The Windmills, the first wind power plant in the country and Southeast Asia, has been seen as setting the trend in the development of renewable energy this side of the world.

The flagship project of the NorthWind Power Development Corp. initially consisted of 15 Vesta wind turbines generated 24.74 megawatts and completed on May 7, 2005.

Another five wind turbines were later added, increasing the plant’s total generating capacity to 33MW.

Support facilities included the 5.7 km 69 kV transmission line from the plant to Laoag City and the 30 MVA 13.8/69 kV substation, according to official information.

The Bangui wind farm is a response to the government’s call for the development of renewable energy sources.

Dubbed “clean and green,” it is a milestone that jump-started the initiative of the government for energy projects across the country to cut down dependence on existing generating systems using imported fossil fuels.

The use of and emissions from fossil fuels, scientists proved, have catastrophic effects to the environment which largely contributed to climate change.

According to official sources, there would be more windmills in the province, following the go-ahead from Gov. Imee Marcos.

“We break our dependence on fossil fuels and within the next few years, we must generate 50 percent of the energy used by the province from renewable energies,” Marcos had said.

Investors and developers of renewable energy have become interested in investing in the country following the passage of RA 9513 or the Renewable Energy Act of 2008 which gives incentives to foreign and local developers, suppliers and end-users of renewable energy.
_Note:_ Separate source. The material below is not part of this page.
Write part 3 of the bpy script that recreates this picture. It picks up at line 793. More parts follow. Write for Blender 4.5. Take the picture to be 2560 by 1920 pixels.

Official sources said the Windmills supply 40 percent of Ilocos Norte’s electricity through its connection to the Luzon Grid, delivering power via Transco Laoag and reaches households as far south as Badoc and Pinili via the Ilocos Norte Electric Cooperative.

Here, only a town away from the northwestern side of Cagayan, wind mostly blows from the northeast, from the sea towards the land.

To optimize the full benefit of the winds, turbines are installed along the shore facing the sea effectively removing wind breaks and achieving a terrain roughness of class 0, according to official sources.

According to the sources, tourism in the province—rich in stone churches of the Spanish era and works of nature—has been lately boosted by the Windmills, appropriate symbols of renewable source of energy.